-- START OF Material for this exercise --

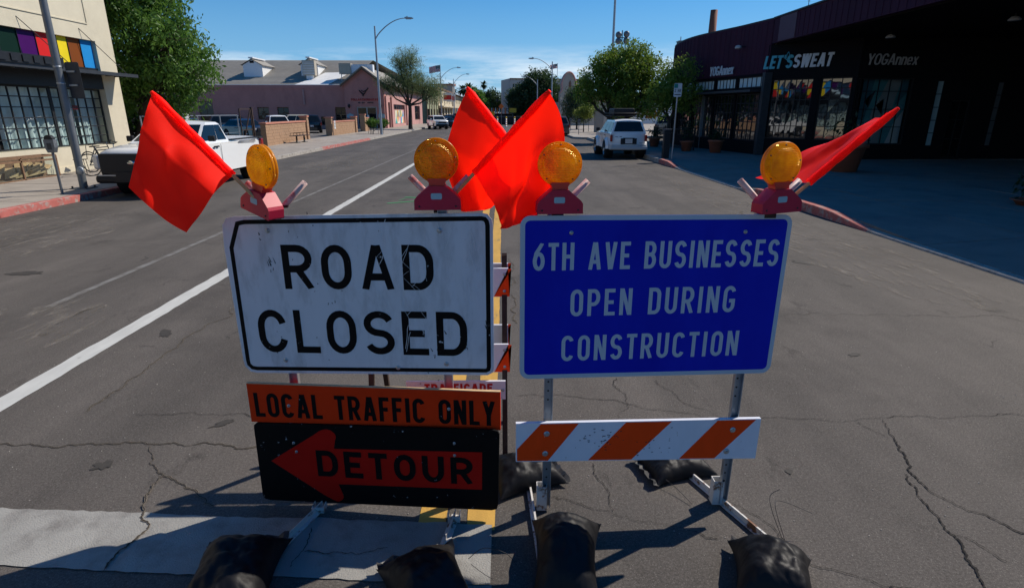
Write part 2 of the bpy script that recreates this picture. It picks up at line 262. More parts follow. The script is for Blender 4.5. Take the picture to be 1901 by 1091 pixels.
# ------------------------------------------------------------------ mesh builder
class MB:
    def __init__(s): s.v = []; s.f = []; s.sm = []
    def add(s, vs, fs, smooth=False):
        b = len(s.v); s.v += [tuple(map(float, p)) for p in vs]; s.f += [tuple(i+b for i in f) for f in fs]; s.sm += [smooth]*len(fs); return s
    def box(s, x0, x1, y0, y1, z0, z1, T=None):
        vs = [(x, y, z) for z in (z0, z1) for y in (y0, y1) for x in (x0, x1)]
        if T: vs = [T @ Vector(p) for p in vs]
        return s.add(vs, [(0, 2, 3, 1), (4, 5, 7, 6), (0, 1, 5, 4), (2, 6, 7, 3), (0, 4, 6, 2), (1, 3, 7, 5)])
    def cbox(s, c, d, rz=0, T=None):
        m = Matrix.Translation(c) @ Matrix.Rotation(rz, 4, 'Z')
        if T: m = T @ m
        return s.box(-d[0]/2, d[0]/2, -d[1]/2, d[1]/2, -d[2]/2, d[2]/2, m)
    def quad(s, *p): return s.add(p, [tuple(range(len(p)))])
    def tube(s, pts, r, n=8, cap=True, smooth=True):
        pts = [Vector(p) for p in pts]; rs = r if isinstance(r, (list, tuple)) else [r]*len(pts)
        vs = []; fs = []; up = None
        for i, p in enumerate(pts):
            d = (pts[min(i+1, len(pts)-1)]-pts[max(i-1, 0)]).normalized()
            if up is None: up = Vector((0, 0, 1)) if abs(d.z) < .9 else Vector((1, 0, 0))
            a = d.cross(up)
            if a.length < 1e-4: a = d.cross(Vector((0, 1, 0)))
            a.normalize(); b = a.cross(d).normalized(); up = b
            for k in range(n):
                t = 2*PI*k/n; vs.append(p+(a*math.cos(t)+b*math.sin(t))*rs[i])
        for i in range(len(pts)-1):
            for k in range(n): fs.append((i*n+k, i*n+(k+1) % n, (i+1)*n+(k+1) % n, (i+1)*n+k))
        s.add(vs, fs, smooth)
        if cap:
            s.add(vs[:n], [tuple(range(n))[::-1]]); s.add(vs[-n:], [tuple(range(n))])
        return s
    def bar(s, a, b, w, d):   # rectangular bar from a to b
        a = Vector(a); b = Vector(b); z = b-a; L = z.length; q = z.to_track_quat('Z', 'Y').to_matrix().to_4x4()
        return s.box(-w/2, w/2, -d/2, d/2, 0, L, Matrix.Translation(a) @ q)
    def lathe(s, prof, n=16, T=None, axis='Z', smooth=True):
        vs = []
        for (r, h) in prof:
            for k in range(n):
                t = 2*PI*k/n; c, d = r*math.cos(t), r*math.sin(t)
                p = Vector((c, d, h)) if axis == 'Z' else (Vector((c, h, d)) if axis == 'Y' else Vector((h, c, d)))
                vs.append(T @ p if T else p)
        fs = []
        for i in range(len(prof)-1):
            for k in range(n): fs.append((i*n+k, i*n+(k+1) % n, (i+1)*n+(k+1) % n, (i+1)*n+k))
        return s.add(vs, fs, smooth)
    def prism(s, poly, d0, d1, f=lambda u, v, d: (u, d, v), smooth=False):   # 2D outline extruded
        n = len(poly); vs = [f(u, v, d0) for u, v in poly]+[f(u, v, d1) for u, v in poly]
        s.add(vs, [tuple(range(n))[::-1], tuple(range(n, 2*n))]); s.add(vs, [(i, (i+1) % n, n+(i+1) % n, n+i) for i in range(n)], smooth); return s
    def mesh(s, name):
        me = bpy.data.meshes.new(name); me.from_pydata(s.v, [], s.f); me.polygons.foreach_set('use_smooth', s.sm); me.update(); return me
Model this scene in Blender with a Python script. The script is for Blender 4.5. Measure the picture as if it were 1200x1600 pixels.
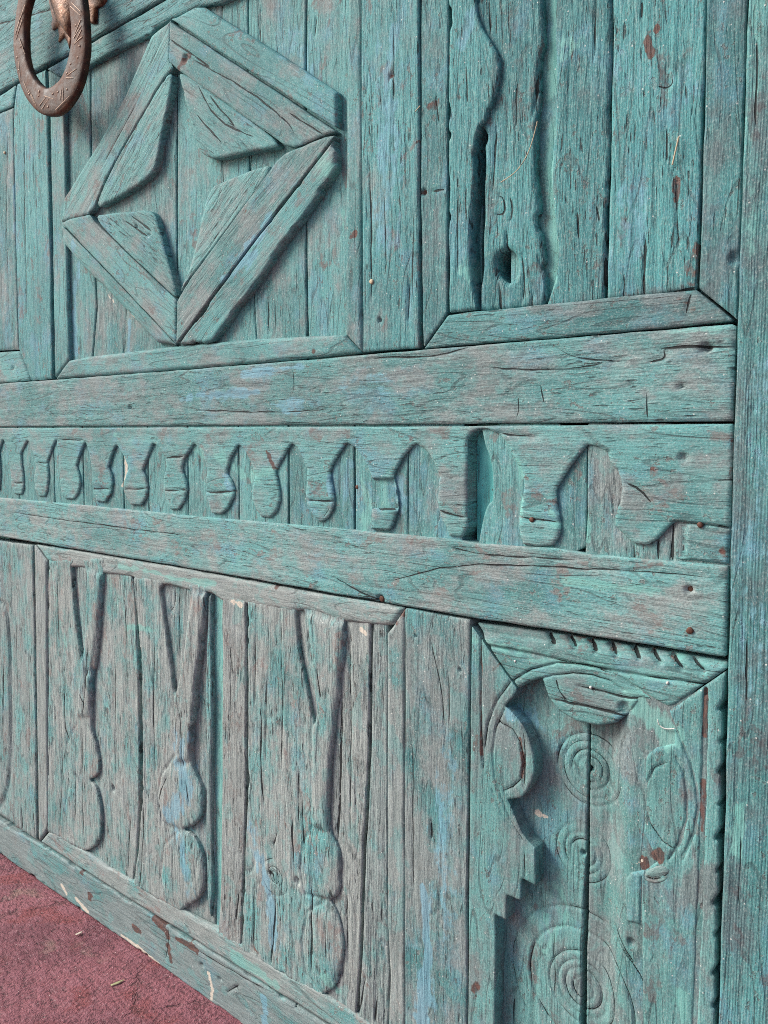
import bpy, math, random
import numpy as np
from mathutils import Matrix, Vector

for _o in list(bpy.data.objects): bpy.data.objects.remove(_o)
SC = bpy.context.scene
COL = SC.collection

# ---------------------------------------------------------------- camera
cd = bpy.data.cameras.new('camera'); cam = bpy.data.objects.new('camera', cd); COL.objects.link(cam)
cd.sensor_fit = 'VERTICAL'; cd.sensor_height = 24.0; cd.lens = 24.0*1290/1600
cd.clip_start = .02; cd.clip_end = 200
cam.matrix_world = Matrix(((0.7651063, -0.05674658, 0.64139861, 1.8),
                           (0.64389453, 0.06202746, -0.76259585, -0.78906),
                           (0.00349038, 0.99645994, 0.08399642, 0.9), (0, 0, 0, 1)))
SC.camera = cam

# ---------------------------------------------------------------- light
SUN_AZ, SUN_EL = math.radians(-54), math.radians(36)     # azimuth: 0 = straight out of the door, negative = from the left
w = bpy.data.worlds.new('World'); SC.world = w; w.use_nodes = True
wn = w.node_tree.nodes; wl = w.node_tree.links
sky = wn.new('ShaderNodeTexSky'); sky.sky_type = 'NISHITA'; sky.sun_disc = False
sdir = Vector((math.sin(SUN_AZ)*math.cos(SUN_EL), -math.cos(SUN_AZ)*math.cos(SUN_EL), math.sin(SUN_EL)))
sky.sun_elevation = SUN_EL; sky.sun_rotation = math.atan2(sdir.x, sdir.y)
sky.air_density = 1.0; sky.dust_density = 3.0
bg = wn['Background']; wl.new(sky.outputs[0], bg.inputs[0]); bg.inputs[1].default_value = 0.095
sd_ = bpy.data.lights.new('sun', 'SUN'); sun = bpy.data.objects.new('sun', sd_); COL.objects.link(sun)
sd_.energy = 2.3; sd_.angle = math.radians(24); sd_.color = (1, .965, .92)
sun.rotation_euler = (-sdir).to_track_quat('-Z', 'Y').to_euler(); sun.location = sdir*6
SC.view_settings.view_transform = 'Standard'; SC.view_settings.look = 'None'
SC.view_settings.gamma = 1; SC.view_settings.exposure = 0.76
SC.view_settings.use_curve_mapping = False
SC.render.filter_size = 1.0; SC.cycles.filter_width = 1.0
SC.cycles.use_denoising = False; SC.cycles.adaptive_threshold = .02; SC.cycles.max_bounces = 6; SC.cycles.diffuse_bounces = 3; SC.cycles.glossy_bounces = 2

# ---------------------------------------------------------------- node helper
class NT:
    def __init__(s, name):
        s.m = bpy.data.materials.new(name); s.m.use_nodes = True
        s.n = s.m.node_tree.nodes; s.l = s.m.node_tree.links
        s.b = s.n['Principled BSDF']
    def set(s, sock, v):
        if isinstance(v, bpy.types.NodeSocket): s.l.new(v, sock)
        elif isinstance(v, (tuple, list)) and len(v) == 3 and sock.type == 'RGBA': sock.default_value = (*v, 1)
        else: sock.default_value = v
    def math(s, op, a, b=None, c=None, clamp=False):
        n = s.n.new('ShaderNodeMath'); n.operation = op; n.use_clamp = clamp
        for i, v in enumerate((a, b, c)):
            if v is not None: s.set(n.inputs[i], v)
        return n.outputs[0]
    def mix(s, f, a, b, mode='MIX'):
        n = s.n.new('ShaderNodeMix'); n.data_type = 'RGBA'; n.blend_type = mode; n.clamp_factor = True
        s.set(n.inputs[0], f); s.set(n.inputs[6], a); s.set(n.inputs[7], b)
        return n.outputs[2]
    def step(s, v, lo, hi, a=0., b=1.):
        n = s.n.new('ShaderNodeMapRange'); n.interpolation_type = 'SMOOTHSTEP'
        s.set(n.inputs[0], v); s.set(n.inputs[1], lo); s.set(n.inputs[2], hi); s.set(n.inputs[3], a); s.set(n.inputs[4], b)
        return n.outputs[0]
    def vmul(s, v, k):
        n = s.n.new('ShaderNodeVectorMath'); n.operation = 'MULTIPLY'; s.set(n.inputs[0], v); n.inputs[1].default_value = k
        return n.outputs[0]
    def vadd(s, v, k):
        n = s.n.new('ShaderNodeVectorMath'); n.operation = 'ADD'; s.set(n.inputs[0], v); s.set(n.inputs[1], k)
        return n.outputs[0]
    def noise(s, v, scale=1., detail=3., rough=.55, dist=0., k=None, col=False):
        if k: v = s.vmul(v, k)
        n = s.n.new('ShaderNodeTexNoise'); s.l.new(v, n.inputs['Vector'])
        n.inputs['Scale'].default_value = scale; n.inputs['Detail'].default_value = detail
        n.inputs['Roughness'].default_value = rough; n.inputs['Distortion'].default_value = dist
        return n.outputs[1 if col else 0]
    def vor(s, v, scale, feat='F1', out='Distance', k=None):
        if k: v = s.vmul(v, k)
        n = s.n.new('ShaderNodeTexVoronoi'); n.feature = feat; s.l.new(v, n.inputs['Vector']); n.inputs['Scale'].default_value = scale
        return n.outputs[out]
    def attr(s, name):
        n = s.n.new('ShaderNodeAttribute'); n.attribute_name = name; return n
    def coords(s, rnd=True):
        t = s.n.new('ShaderNodeTexCoord'); v = t.outputs['Object']
        if rnd:
            o = s.n.new('ShaderNodeObjectInfo')
            c = s.n.new('ShaderNodeCombineXYZ')
            for i, k in enumerate((37., 53., 71.)): s.l.new(s.math('MULTIPLY', o.outputs['Random'], k), c.inputs[i])
            v = s.vadd(v, c.outputs[0])
        return v
    def bump(s, h, strength, dist, normal=None):
        n = s.n.new('ShaderNodeBump'); s.set(n.inputs['Height'], h); n.inputs['Strength'].default_value = strength
        n.inputs['Distance'].default_value = dist
        if normal is not None: s.l.new(normal, n.inputs['Normal'])
        return n.outputs[0]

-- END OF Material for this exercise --

_Set exercise_.
Between the line with "Model this scene" and the line with "SC.camera = cam", ends included, lies the span to copy exactly; copy nothing else and leave out the pictures.

_Reply to the exercise_.
Model this scene in Blender with a Python script. The script is for Blender 4.5. Measure the picture as if it were 1200x1600 pixels.
import bpy, math, random
import numpy as np
from mathutils import Matrix, Vector

for _o in list(bpy.data.objects): bpy.data.objects.remove(_o)
SC = bpy.context.scene
COL = SC.collection

# ---------------------------------------------------------------- camera
cd = bpy.data.cameras.new('camera'); cam = bpy.data.objects.new('camera', cd); COL.objects.link(cam)
cd.sensor_fit = 'VERTICAL'; cd.sensor_height = 24.0; cd.lens = 24.0*1290/1600
cd.clip_start = .02; cd.clip_end = 200
cam.matrix_world = Matrix(((0.7651063, -0.05674658, 0.64139861, 1.8),
                           (0.64389453, 0.06202746, -0.76259585, -0.78906),
                           (0.00349038, 0.99645994, 0.08399642, 0.9), (0, 0, 0, 1)))
SC.camera = cam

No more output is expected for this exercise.